A series
of syndiotactic polystyrene (sPS) monoliths with controllable
shapes, nanofibrous structures, hierarchical pores, superhydrophobicity,
high specific surface area, and high strength have been fabricated
for the first time by solidifying nonaqueous high internal phase emulsions
(HIPEs) through crystallization-induced gelation. The nonaqueous HIPEs
were formed by dispersing glycerol in 1,2,4-trichlorobenzene stabilized
by sulfonated sPS at a high temperature of 120 °C, and with sPS
in the continuous phase, these HIPEs were solidified by cooling at
room temperature to obtain sPS monoliths. The shapes of the sPS monoliths
were controllable, and excitedly, nanofibrous structures were found
at void walls, with fiber diameters ranging from 20 to 100 nm. The
sPS monoliths exhibited pores in different scales: emulsion-templated
voids at nearly 10 μm with pore throats ranging from 1 to 2
μm and macropores and mesopores between nanofibers, enabling
the monoliths to exhibit extremely high specific surface area of up
to 420 m2·g–1. The porous sPS monoliths
were robust, and they did not fail even at a compressive strain of
70%, with Young’s moduli ranging from 157.7 to 2638.0 kPa.
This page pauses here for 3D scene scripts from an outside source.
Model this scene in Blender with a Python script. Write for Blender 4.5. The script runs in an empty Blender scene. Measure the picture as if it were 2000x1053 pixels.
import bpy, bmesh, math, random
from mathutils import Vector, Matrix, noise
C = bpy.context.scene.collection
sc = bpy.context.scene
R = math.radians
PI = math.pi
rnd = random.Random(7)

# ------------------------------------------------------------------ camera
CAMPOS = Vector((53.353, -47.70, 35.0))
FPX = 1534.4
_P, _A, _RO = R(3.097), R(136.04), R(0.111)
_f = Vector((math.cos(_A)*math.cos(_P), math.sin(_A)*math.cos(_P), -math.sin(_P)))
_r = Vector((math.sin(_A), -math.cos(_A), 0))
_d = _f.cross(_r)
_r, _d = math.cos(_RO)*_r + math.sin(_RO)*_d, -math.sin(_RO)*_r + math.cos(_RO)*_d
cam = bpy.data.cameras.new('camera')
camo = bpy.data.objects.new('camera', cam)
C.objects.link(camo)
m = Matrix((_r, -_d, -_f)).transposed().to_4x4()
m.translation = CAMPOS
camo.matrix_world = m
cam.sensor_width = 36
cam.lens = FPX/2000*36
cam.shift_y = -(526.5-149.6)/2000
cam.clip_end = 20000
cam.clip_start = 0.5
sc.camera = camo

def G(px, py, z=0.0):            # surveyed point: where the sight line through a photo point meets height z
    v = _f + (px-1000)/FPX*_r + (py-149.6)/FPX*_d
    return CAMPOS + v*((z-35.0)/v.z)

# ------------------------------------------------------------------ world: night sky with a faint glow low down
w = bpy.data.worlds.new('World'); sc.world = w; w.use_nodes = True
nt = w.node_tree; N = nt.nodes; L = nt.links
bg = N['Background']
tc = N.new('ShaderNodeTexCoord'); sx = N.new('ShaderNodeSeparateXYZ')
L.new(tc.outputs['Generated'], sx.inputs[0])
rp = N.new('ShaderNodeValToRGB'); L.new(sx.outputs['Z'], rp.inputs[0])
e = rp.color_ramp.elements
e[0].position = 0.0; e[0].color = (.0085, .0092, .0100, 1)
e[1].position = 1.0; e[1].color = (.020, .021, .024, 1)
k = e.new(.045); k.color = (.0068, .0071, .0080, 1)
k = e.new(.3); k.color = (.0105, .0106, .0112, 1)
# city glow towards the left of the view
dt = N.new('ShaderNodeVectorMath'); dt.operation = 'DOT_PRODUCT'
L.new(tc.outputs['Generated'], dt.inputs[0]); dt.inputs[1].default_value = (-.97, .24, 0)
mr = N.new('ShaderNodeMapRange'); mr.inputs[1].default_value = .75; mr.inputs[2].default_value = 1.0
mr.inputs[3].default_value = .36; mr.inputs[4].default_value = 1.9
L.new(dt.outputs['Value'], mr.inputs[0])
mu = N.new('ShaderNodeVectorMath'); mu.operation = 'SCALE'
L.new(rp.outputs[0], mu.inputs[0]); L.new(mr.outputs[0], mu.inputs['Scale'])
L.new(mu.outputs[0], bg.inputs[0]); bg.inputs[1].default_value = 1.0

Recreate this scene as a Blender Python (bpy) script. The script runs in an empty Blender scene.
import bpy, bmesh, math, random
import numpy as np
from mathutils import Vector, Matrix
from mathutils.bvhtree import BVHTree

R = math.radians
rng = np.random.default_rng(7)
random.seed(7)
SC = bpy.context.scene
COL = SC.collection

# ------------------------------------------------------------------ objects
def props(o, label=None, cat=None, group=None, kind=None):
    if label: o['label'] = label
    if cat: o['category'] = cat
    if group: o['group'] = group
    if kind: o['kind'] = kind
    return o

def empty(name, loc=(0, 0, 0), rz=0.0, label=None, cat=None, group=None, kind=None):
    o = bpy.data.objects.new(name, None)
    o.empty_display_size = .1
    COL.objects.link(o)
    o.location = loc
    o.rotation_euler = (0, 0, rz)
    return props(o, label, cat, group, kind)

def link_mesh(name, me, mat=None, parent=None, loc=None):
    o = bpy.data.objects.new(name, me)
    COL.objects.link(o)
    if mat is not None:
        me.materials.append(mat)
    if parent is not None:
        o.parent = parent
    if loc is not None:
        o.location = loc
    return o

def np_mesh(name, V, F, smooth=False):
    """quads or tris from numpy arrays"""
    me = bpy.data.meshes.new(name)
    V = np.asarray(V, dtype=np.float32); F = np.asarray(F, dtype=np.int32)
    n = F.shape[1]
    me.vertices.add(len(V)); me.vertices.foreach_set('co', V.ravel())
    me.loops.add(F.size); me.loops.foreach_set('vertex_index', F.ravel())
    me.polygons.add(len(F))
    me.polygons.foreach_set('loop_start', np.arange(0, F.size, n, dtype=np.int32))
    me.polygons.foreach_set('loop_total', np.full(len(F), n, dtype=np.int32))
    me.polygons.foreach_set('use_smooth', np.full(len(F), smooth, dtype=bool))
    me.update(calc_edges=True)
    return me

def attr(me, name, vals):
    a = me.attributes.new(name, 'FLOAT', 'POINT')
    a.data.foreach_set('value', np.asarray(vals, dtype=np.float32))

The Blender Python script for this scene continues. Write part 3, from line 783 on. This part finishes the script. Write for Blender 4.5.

The monoliths were superhydrophobic and oleophilic, with water contact
angles over 150° and with oils absorbed rapidly. The superhydrophobicity
and oleophilicity enabled the porous sPS monoliths to absorb bulk
oils on the water surface, underwater oils, and even oils within oil-in-water
emulsions. The monoliths absorbed a large amount of organic solvents,
edible oils, and fuel oils with equilibrium liquid uptakes up to 81.3,
44.4, and 41.9 g·g–1 for chloroform, olive
oil, and diesel, respectively. The liquid absorption was rapid, and
the monoliths exhibited a relatively high reusability. These porous
sPS monoliths were demonstrated to be a candidate for the applications
of oil/water separation and/or oil spill cleanup.